Maximal ideal: Difference between revisions

This article defines a property of an ideal in a commutative unital ring |View other properties of ideals in commutative unital rings

This property of an ideal in a ring is equivalent to the property of the quotient ring being a/an: field | View other quotient-determined properties of ideals in commutative unital rings

This article is about a basic definition in commutative algebra.
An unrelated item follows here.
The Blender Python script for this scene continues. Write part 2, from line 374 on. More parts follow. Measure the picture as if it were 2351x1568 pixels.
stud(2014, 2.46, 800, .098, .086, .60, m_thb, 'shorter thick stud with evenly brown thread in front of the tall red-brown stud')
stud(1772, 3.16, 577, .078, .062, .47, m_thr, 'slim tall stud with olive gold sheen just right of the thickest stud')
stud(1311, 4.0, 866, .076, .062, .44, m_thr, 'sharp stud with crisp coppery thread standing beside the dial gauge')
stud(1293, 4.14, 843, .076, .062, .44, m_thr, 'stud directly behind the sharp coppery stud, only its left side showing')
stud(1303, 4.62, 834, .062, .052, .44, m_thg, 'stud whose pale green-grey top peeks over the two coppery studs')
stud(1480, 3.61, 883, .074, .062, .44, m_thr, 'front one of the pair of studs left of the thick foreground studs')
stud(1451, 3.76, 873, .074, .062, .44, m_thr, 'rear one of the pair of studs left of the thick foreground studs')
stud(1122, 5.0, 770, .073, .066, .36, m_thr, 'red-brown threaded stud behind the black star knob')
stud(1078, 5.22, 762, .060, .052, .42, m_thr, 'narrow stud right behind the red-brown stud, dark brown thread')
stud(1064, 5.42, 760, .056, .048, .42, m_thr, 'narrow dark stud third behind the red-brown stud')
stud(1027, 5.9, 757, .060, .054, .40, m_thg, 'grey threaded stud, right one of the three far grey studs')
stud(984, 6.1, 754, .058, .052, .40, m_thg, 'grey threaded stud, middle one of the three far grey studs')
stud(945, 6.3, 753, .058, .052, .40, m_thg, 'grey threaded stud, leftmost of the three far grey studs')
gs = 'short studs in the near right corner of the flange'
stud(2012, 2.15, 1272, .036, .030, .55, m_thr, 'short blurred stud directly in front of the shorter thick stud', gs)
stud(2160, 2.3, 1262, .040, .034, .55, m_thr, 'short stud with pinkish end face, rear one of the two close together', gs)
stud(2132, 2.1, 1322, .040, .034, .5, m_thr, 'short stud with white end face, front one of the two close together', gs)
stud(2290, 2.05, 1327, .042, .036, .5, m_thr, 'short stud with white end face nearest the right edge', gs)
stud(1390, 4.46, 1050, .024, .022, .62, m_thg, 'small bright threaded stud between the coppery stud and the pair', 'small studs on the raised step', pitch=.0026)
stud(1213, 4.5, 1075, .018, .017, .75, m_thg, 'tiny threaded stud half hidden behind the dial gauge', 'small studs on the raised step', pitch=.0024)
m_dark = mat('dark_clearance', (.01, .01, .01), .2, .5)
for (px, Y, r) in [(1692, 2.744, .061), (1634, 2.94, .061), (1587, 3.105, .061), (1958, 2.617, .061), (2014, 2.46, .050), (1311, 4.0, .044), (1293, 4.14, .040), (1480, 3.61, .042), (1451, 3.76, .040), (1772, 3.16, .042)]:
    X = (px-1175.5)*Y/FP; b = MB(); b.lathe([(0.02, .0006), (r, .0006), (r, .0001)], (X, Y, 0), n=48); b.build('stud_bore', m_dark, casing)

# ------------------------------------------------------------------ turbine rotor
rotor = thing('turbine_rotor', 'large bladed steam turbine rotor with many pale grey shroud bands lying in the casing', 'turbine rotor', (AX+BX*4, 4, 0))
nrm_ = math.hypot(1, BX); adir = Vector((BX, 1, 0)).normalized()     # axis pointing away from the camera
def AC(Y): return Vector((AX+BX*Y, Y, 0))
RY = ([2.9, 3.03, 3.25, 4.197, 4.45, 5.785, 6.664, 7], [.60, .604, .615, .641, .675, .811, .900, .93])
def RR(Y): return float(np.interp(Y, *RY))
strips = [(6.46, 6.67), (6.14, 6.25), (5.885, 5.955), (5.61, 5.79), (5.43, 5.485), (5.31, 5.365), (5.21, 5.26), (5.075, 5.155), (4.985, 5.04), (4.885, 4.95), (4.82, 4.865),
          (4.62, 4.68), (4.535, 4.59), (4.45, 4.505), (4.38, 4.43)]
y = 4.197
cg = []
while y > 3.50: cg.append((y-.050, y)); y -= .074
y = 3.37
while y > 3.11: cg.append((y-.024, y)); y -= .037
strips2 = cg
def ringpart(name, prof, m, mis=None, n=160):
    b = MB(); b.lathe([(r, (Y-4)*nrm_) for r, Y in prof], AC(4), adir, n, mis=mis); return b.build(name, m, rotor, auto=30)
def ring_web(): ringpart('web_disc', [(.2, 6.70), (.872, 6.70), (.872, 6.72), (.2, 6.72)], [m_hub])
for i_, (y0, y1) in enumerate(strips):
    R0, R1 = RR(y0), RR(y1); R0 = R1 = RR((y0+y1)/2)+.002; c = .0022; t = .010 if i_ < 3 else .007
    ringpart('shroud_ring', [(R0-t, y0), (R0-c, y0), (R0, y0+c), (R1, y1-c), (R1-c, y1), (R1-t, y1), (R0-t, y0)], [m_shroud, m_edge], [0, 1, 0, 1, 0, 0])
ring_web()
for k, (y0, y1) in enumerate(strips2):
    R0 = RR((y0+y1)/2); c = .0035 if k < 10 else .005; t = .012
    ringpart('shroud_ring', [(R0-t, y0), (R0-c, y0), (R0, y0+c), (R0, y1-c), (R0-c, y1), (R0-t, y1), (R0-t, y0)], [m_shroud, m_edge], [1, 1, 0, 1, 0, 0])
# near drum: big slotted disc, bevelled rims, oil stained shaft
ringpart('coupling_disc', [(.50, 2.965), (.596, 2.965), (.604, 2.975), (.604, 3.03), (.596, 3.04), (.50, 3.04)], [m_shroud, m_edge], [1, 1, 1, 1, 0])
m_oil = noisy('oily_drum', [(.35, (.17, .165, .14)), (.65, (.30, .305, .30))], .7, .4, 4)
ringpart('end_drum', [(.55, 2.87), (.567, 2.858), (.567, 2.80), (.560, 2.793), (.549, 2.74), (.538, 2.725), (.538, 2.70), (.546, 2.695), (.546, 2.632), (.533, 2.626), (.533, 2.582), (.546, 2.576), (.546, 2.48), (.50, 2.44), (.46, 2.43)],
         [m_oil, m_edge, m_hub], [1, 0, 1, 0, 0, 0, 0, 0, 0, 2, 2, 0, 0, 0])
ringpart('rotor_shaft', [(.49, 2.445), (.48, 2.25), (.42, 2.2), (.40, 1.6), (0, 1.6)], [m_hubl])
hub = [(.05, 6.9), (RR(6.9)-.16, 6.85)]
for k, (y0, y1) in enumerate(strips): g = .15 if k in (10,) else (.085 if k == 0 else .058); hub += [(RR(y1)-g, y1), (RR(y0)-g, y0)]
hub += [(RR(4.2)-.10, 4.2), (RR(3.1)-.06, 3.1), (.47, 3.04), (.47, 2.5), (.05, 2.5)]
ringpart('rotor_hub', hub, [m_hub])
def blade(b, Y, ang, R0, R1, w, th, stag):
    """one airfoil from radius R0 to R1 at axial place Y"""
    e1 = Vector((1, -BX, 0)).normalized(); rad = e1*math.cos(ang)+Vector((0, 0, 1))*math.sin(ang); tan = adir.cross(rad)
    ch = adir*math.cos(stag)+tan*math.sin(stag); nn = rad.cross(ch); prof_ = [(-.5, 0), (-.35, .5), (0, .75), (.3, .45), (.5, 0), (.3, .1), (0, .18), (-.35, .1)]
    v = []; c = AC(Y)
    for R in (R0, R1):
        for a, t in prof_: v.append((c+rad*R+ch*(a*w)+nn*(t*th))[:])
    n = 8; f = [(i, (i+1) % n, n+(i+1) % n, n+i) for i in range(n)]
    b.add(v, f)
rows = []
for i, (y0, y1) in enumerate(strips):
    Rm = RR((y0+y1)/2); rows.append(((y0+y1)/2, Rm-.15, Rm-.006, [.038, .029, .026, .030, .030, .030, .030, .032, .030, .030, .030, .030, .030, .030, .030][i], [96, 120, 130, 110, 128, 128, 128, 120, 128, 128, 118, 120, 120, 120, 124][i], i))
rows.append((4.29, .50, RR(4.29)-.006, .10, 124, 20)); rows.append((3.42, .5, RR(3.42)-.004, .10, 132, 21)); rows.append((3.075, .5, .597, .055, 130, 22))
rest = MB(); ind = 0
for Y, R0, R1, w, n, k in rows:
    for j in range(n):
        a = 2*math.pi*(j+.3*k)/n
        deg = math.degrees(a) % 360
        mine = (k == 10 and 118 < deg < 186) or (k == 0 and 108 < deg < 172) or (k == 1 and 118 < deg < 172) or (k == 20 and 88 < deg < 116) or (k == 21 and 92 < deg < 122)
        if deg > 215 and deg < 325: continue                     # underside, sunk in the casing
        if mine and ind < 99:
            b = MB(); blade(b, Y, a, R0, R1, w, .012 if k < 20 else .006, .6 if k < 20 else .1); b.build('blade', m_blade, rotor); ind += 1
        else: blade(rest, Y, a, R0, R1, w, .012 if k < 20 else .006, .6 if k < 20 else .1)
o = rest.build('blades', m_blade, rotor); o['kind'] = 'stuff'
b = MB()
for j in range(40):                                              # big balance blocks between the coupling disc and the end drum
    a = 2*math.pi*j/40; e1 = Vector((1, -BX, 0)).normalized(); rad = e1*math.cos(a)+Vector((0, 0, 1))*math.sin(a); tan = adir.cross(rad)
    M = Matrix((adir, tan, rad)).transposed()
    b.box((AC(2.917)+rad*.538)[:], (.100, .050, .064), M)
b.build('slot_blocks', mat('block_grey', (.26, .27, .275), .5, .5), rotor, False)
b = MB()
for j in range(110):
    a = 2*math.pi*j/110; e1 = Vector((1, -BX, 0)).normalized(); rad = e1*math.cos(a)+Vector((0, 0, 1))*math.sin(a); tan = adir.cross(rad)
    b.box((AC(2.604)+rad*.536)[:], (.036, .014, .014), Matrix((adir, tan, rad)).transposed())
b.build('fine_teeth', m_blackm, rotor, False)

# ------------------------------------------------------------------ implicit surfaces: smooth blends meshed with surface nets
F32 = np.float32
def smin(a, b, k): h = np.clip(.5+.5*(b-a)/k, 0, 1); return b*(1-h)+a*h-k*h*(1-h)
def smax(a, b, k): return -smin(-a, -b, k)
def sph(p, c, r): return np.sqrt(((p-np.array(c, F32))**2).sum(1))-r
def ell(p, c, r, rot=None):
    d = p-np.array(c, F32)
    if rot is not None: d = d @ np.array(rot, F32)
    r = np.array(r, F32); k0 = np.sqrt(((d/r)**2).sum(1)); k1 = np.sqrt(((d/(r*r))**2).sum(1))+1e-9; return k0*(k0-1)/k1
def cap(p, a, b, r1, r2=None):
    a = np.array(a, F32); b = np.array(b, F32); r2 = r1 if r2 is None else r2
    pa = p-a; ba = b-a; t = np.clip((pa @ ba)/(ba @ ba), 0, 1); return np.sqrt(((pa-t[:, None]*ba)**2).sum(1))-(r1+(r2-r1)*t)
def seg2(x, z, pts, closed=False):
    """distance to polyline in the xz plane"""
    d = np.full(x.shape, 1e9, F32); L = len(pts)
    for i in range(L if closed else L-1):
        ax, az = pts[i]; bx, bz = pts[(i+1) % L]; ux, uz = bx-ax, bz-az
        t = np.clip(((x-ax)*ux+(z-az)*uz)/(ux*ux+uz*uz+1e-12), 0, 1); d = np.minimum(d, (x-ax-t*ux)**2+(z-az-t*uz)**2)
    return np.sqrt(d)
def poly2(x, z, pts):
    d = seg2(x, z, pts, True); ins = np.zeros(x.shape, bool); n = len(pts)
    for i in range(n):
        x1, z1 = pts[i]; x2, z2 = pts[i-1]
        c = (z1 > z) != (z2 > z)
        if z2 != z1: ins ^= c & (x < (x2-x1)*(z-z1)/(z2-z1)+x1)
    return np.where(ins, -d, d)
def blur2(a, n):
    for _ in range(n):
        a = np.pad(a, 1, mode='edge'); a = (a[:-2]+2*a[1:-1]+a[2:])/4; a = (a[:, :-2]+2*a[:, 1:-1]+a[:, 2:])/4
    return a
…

View a complete list of basic definitions in commutative algebra

Definition

Symbol-free definition

An ideal in a commutative unital ring (or more generally, in any commutative ring) is termed maximal if it is proper (not the whole ring) and it satisfies the following equivalent conditions:

• There is no ideal of the ring properly in between this ideal and the whole ring
• The quotient of the ring by this ideal is a field
• The natural action of ${\displaystyle R}$ on ${\displaystyle R/M}$ makes ${\displaystyle R/M}$ into a simple ${\displaystyle R}$-module.

Definition with symbols

An ideal ${\displaystyle M}$ in a commutative ring ${\displaystyle R}$ is termed maximal if it satisfies the following equivalent conditions:

• For any ideal ${\displaystyle J}$ such that ${\displaystyle M}$ ≤ ${\displaystyle J}$ ≤ ${\displaystyle R}$, ${\displaystyle J}$ is equal either to ${\displaystyle M}$ or to ${\displaystyle R}$.
• The quotient ring ${\displaystyle R/M}$ is a field.